The cabby has denied that he had pocketed the extra money, insisting that he received only $10 notes from his passenger.

The incident took place on 15 Jul, Miss Lee's birthday.

BIRTHDAY HONGBAO

That morning, her parents gave her two red packets, as they do every year, containing six $100 notes. She kept the notes in her wallet.

In the evening, she met her friends for dinner in Ngee Ann City.

The bill was settled by her friend, whom she duly repaid in cash before they left the restaurant.

Could she have accidentally used the notes there?

Miss Lee said this was unlikely.

'The restaurant was very well lit, so I am certain I didn't give her any of those $100 notes by mistake,' she said.

She and the friend took a cab together at 10.30pm after the dinner.

The cabby dropped her friend off in Sengkang before taking her home to Tampines.

It was only after she had reached home and taken a bath, Miss Lee said, that she opened her wallet and discovered two $100 notes missing.

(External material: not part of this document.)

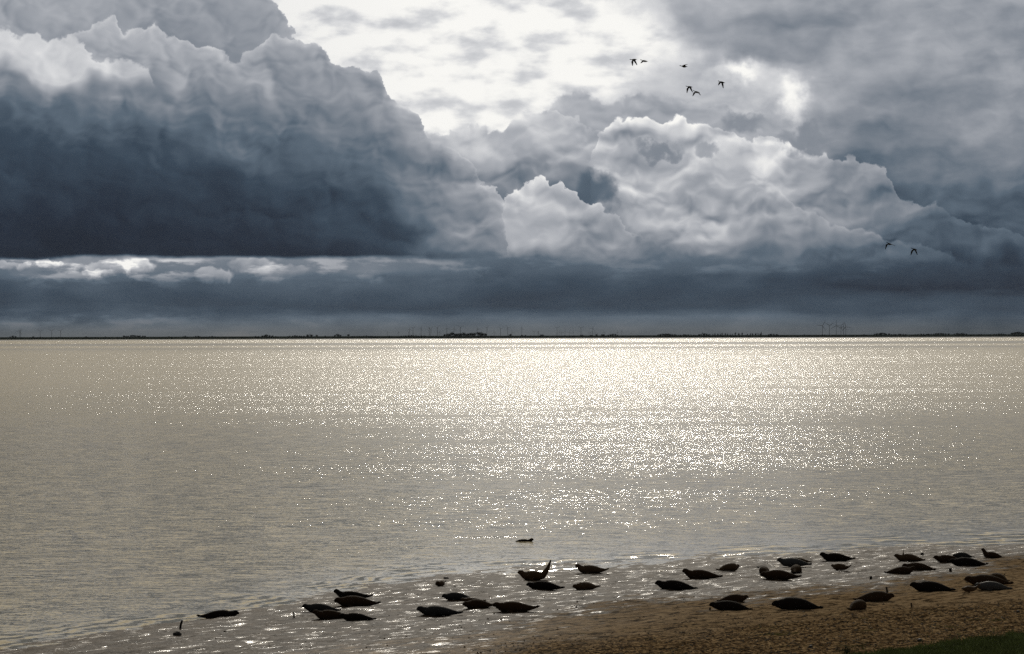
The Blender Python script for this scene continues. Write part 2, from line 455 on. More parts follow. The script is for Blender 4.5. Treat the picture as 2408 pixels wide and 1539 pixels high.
def beach_h(x, y):
    d = land_d(x, y)
    h = base_h(x, y)
    # coordinates along and across the shore
    ca, sa = math.cos(R(24)), math.sin(R(24))
    y = y / YS
    a = x * ca + y * sa; c = -x * sa + y * ca
    wet = sst(-4, 1.0, d) * (1 - sst(9, 13, d))
    big = fbm(a * 0.10, c * 0.34, 4, 3)
    med = fbm(a * 0.55, c * 1.7, 4, 23)
    rip = fbm(a * 1.9, c * 6.0, 3, 41)
    h = h + wet * (big * 0.17 + med * 0.13 + rip * 0.060 + 0.080 * sst(-0.2, 1.6, d)) + (1 - wet) * big * 0.03
    sand = sst(8, 12, d)
    h = h + sand * (fbm(a * 0.5, c * 1.6, 3, 61) * 0.10 + fbm(a * 2.2, c * 5.5, 3, 67) * 0.06)
    peb = sst(14, 17, d + big * 4) * (1 - sst(22, 24, d))
    h = h + peb * (fbm(x * 0.7, y * 0.9, 4, 71) * 0.12 + np.abs(fbm(x * 5.5, y * 4.5, 2, 77)) * 0.08)
    # tidal runnels
    for k, (d0, wdt, dep) in enumerate(((6.2, .35, .05), (8.3, .25, .05), (3.6, .3, .035), (11.2, .25, .03))):
        q = d - d0 - 3.2 * fbm(a * 0.13, c * 0.13, 3, 90 + k)
        h = h - dep * np.exp(-(q / wdt) ** 2) * np.clip(fbm(a * .2, c * .2, 2, 120 + k) * 4 + .5, 0, 1)
    return h
def hit(u, v, z=None):
    """point of the beach (or of the height z) seen at reference pixel u, v"""
    du = u - 1204.0; dv = v - 769.5
    c, s = math.cos(ROLL), math.sin(ROLL)
    ru, rv = du * c + dv * -s, du * s + dv * c          # undo the roll
    d = Vector((ru / PF, 1.0, -rv / PF))
    d = Matrix.Rotation(PITCH, 3, 'X') @ d
    zz = 0.0 if z is None else z
    for _ in range(8):
        k = (CAM_H - zz) / -d.z
        x, y = d.x * k, d.y * k
        if z is not None:
            break
        zz = max(float(base_h(np.array(x), np.array(y))), 0.0)
    return Vector((x, y, zz))
def direction(u, v):
    du = u - 1204.0; dv = v - 769.5
    c, s = math.cos(ROLL), math.sin(ROLL)
    ru, rv = du * c + dv * -s, du * s + dv * c
    return (Matrix.Rotation(PITCH, 3, 'X') @ Vector((ru / PF, 1.0, -rv / PF)))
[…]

By then, it was about 11.40pm.

She called the friend 'just to make sure' she did not give the notes to her accidentally. Her friend said that the missing notes were not with her.

'I am 100 per cent sure that I gave the driver those $100 notes,' Miss Lee said.

She put her mistake down to two things: Her own carelessness and that it was dark in the taxi.

The $10 note is red in colour, while the $100 note is orange. The $100 note is longer by about 2cm.

Miss Lee said: 'I don't blame the driver for the original mistake. It was my own fault.'

However, she is upset that the driver has denied taking the $100 notes. She also took issue with the cab company, which could not contact the driver for about 10 hours.

She said she called the company's hotline shortly after calling her friend, but the taxi company gave a reply only at 10am the next day.

When contacted, the cab company said that its driver has given a written statement to the company claiming that he received only $22.60 from Miss Lee, not $202.60.

The company also said that the driver did not answer calls to his handphone shortly after the incident because he had a passenger on board.

On 21 Jul, after some consideration, Miss Lee lodged a police report over the matter.

'This experience has made me so disappointed with cabs that I will try to avoid taking them from now on,' she said.